Monday, June 4, 2018

5 Reasons Why You've Chosen the Wrong Passwords (And Need to Change Them Pronto)

You have loads of passwords and are fairly happy they are good enough to keep your personal data safe. Still, a tiny part of you has reservations. You wonder whether you could have made better choices. Then again, who would want to steal your information, anyway? It's not as though you're a prime target, or so you imagine. Maybe it's time to think again. Everyday people lose valuable information to hackers. Here are five reasons your passwords are not as foolproof as you think.

Your password's the name of your pet

Come on, really? Everyone knows it's a bad idea to select your pet's name as a password, or do they? In truth, you're not alone. Plenty of people consider "Mr Fluffy" or whatever else they call their dog, cat, or gerbil an ideal password. After all, no one dodgy will figure it out.

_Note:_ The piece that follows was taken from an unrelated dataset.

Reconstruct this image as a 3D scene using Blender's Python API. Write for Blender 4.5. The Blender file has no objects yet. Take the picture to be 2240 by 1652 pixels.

Hang on a minute, though, do you call "Mr Fluffy" in from the garden sometimes or post Tweets about his antics? Enough said.

You chose 123456

Number sequences, especially those that start with one, are easily guessed. A few tries and most hackers with a brain will be able to retrieve your data. People often choose numbers because they are easy to remember. Unsurprisingly, they are also easy to uncover.

Avoid your birthdate too, or the birthday of your spouse or parents, as such data is simple to discover. Also steer clear of dates of other special events like when you purchased your home or got married.

Your password is password

"Password," "apassword4u," or anything remotely similar is a poor quality choice. You might as well use "grabmydata" if you're prepared to give up your privacy so easily. Lots of people make the same mistake and think they are clever. 

Oh, and "drowssap"--see what was done there?--although an improvement is almost as bad. What about adding "abc" to "123?" Is that helpful? Yes, but only for hackers.

Your password's full of sunshine

Don't you just love the sun? Plus, you've got a sunny disposition, so it makes sense to use the word sunshine as part of your password. Just typing it makes you feel good. You'll be upset, however, when hackers cotton on to your not so secret word. You see, sunshine is so popular it's always worth a try when you're a computer hacker making an educated guess.

You think "letmein" is a good idea

"Trustme," "letmein," and "mysafeword" are highly guessable passwords. Even if you add a digit, hackers will not find getting into your data a challenge. Any word relating to safety or data or safety and data is not a great choice.

Millions of passwords are hacked every day. If you don't want yours to be among them, take note of the tips mentioned. Select a unique sequence of letters, words, or characters, something no one else will guess, and keep your data safe.